For Fred not only had to carry out tasks such as chopping up firewood and trapping hares for the pot for the family dinner,
but he also learnt at his mother’s knee how to cut a pig’s throat and drain the blood, watched cows being slaughtered and
skinned rabbits and squirrels at a young age. And then, of course, he would have to stop to have sex with his mother.

Freddie Leaves Home

In 1957, when Freddie was 16, he started going to dances in Ledbury, where he proved to be popular with the ladies in his
new suit, which he wore with his farm boots. His success with the opposite sex ruffled Daisy’s feathers who, being only 33
herself, saw the girls as rivals for her lover-cum-son’s affections. Fred was in fact becoming so successful that he soon
learnt not to use a girl’s name when he had sex with them in case he called them by the wrong name. He also carried a number
of cheap or stolen engagement rings in his pocket, proposing to the particular girl he was with at the time so that they would
have sex with him; otherwise, as he said, it would be, ‘no ring, no sex’: such were the social mores of the time.

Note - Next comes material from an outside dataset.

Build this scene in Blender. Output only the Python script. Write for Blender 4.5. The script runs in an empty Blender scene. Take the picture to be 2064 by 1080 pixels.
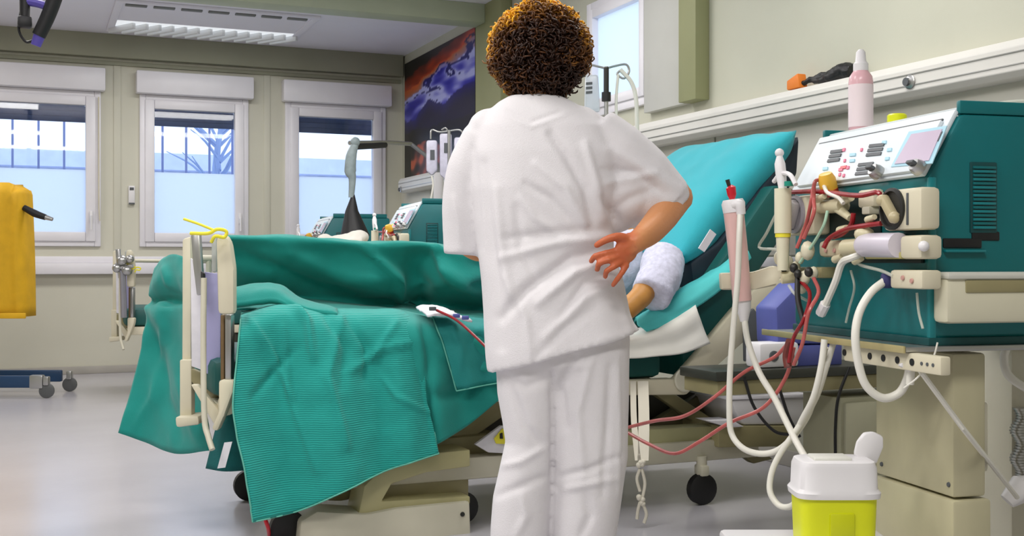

In the summer of that year, Fred got up in the night and left home without telling his parents. He was particularly concerned
about how his mother might react. ‘Cause we were that close’, as he was to say; he knew she would be broken-hearted at his
going and that she would try to prevent it. Having earned little money on the land at Much Marcle, and after paying a large
proportion of it to Daisy for his keep, Freddie put away what he could into a Post Office savings account. His plan was to
buy a motorbike and move to Gloucester, the city he had felt at home in when he had first visited on his fifteenth birthday.
Finding himself a job as a builder’s labourer in Hereford, Fred slept in one of the half-built houses on site to save money,
returning home covered in cement dust – but bearing gifts for the family – some months later.